وَعَلَي الْمَلٰ ِكَةِ الْمُقَرَّبِينَ وَعَلَي عِبَادِكَ الصَّالِحِينَ

مِنْ اَهْلِ السَّمٰوَاةِ وَالْاَرَضِينَ

Ey esbab ve tabiatın kendisine şükür kapısını kapayıp, şirk kapısını açtığı adam! Kat’iyyen bil ki; şirk, küfür ve küfran gayr-ı mahdud muhaller üzerine teessüs etmiş ve ediyor.
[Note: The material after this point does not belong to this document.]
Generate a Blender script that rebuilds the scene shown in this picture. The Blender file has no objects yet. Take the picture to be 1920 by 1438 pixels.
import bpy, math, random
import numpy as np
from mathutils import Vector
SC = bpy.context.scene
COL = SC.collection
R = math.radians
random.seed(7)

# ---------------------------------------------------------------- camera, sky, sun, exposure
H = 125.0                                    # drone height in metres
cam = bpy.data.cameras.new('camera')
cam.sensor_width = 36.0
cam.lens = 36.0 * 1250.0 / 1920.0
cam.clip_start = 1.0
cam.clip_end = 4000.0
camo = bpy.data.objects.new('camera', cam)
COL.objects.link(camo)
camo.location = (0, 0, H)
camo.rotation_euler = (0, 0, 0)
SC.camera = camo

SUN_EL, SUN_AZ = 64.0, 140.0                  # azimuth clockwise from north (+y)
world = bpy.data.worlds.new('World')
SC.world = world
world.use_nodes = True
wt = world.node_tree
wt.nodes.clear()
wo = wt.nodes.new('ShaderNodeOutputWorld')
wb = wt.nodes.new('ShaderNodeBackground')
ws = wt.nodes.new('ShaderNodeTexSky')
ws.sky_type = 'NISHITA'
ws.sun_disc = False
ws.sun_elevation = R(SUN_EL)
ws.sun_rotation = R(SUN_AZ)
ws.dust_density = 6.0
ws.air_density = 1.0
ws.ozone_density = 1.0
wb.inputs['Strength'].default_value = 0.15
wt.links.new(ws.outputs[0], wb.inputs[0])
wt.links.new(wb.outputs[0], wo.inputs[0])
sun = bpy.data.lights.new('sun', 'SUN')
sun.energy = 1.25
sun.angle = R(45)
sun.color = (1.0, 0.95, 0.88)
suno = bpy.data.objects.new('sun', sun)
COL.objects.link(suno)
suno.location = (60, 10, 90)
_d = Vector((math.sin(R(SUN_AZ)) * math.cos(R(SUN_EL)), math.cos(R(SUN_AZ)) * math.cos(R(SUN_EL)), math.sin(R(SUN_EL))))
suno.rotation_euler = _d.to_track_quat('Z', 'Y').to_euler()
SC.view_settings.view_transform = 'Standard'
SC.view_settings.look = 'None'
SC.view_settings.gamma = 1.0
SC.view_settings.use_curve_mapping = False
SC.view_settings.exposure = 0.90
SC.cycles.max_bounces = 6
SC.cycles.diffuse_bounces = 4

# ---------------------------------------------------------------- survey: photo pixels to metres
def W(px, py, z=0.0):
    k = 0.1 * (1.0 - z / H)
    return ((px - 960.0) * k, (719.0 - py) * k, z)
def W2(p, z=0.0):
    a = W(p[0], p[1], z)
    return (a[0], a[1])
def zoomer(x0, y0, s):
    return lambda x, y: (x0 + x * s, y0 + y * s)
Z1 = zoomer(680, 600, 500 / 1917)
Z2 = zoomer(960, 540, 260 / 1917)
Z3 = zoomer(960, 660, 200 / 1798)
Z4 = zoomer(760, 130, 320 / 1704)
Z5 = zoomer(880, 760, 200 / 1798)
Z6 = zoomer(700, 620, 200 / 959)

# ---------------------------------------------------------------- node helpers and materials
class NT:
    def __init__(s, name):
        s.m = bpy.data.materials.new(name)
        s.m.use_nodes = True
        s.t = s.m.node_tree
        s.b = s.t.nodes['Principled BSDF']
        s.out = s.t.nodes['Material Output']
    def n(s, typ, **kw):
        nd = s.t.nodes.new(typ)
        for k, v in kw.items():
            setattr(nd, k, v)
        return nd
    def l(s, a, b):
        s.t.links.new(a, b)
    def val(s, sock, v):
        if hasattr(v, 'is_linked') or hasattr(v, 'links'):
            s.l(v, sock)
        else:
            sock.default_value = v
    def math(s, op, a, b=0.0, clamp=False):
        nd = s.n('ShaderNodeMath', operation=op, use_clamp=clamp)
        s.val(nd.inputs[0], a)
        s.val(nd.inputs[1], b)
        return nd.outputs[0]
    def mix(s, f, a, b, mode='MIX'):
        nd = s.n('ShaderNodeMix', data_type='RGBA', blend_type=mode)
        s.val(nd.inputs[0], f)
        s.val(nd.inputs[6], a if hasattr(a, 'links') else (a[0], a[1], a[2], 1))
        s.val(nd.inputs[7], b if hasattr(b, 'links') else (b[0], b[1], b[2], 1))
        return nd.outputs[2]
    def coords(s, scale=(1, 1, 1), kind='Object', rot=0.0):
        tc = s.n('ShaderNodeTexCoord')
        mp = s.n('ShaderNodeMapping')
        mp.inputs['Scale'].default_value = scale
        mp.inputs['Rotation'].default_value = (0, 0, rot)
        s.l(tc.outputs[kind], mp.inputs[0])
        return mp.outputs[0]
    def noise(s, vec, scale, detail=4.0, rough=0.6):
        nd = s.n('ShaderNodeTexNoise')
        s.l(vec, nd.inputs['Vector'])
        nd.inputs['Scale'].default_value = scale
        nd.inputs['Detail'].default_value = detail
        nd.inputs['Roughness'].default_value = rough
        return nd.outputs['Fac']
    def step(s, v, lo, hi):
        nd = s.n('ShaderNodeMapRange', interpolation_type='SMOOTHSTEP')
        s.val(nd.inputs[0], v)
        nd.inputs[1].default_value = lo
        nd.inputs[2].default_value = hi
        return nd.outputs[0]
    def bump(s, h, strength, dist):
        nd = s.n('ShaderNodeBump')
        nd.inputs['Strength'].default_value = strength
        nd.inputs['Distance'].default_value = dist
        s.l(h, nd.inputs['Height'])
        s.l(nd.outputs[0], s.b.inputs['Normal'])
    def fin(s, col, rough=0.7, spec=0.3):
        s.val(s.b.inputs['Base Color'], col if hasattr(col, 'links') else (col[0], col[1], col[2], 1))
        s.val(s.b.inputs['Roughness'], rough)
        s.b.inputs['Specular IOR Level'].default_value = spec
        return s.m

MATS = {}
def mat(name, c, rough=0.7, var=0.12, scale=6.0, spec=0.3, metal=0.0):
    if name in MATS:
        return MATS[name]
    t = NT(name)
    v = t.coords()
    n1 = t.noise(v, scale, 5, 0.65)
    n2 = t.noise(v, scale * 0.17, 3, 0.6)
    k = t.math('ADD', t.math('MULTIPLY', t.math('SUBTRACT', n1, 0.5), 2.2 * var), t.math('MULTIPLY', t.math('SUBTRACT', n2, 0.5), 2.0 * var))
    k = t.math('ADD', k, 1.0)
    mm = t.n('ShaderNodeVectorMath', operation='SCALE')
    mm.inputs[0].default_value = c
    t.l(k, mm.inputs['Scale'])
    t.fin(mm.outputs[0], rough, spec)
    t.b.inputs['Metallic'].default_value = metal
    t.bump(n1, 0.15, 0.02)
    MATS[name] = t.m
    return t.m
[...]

O muhallerden yalnız şu bir tek muhale bak ki; Kâfir eğer cehalet sarhoşluğunu bırakıp, ilim gözüyle küfrünün mahiyetine baksa; o küfrü kabul ve iz’an için küfrünün iktizasıyla bir tek zerrenin beline binlerce kantar yükü yüklemeğe muztar kalacaktır. Ve her bir zerre içinde tabiatın milyonlarca matbaaları bulunduğunu ve bütün masnûattaki bütün dekaik-i san’ata o zerrenin meharetle muttali’ bulunduğunu kabul edecektir.

Çünkü meselâ havanın herbir zerresi, herbir ağaç ve meyveye ve herbir ot ve çiçeğe geçebilecek ve bünyesine girip çalışabilecek bir

Yükleniyor...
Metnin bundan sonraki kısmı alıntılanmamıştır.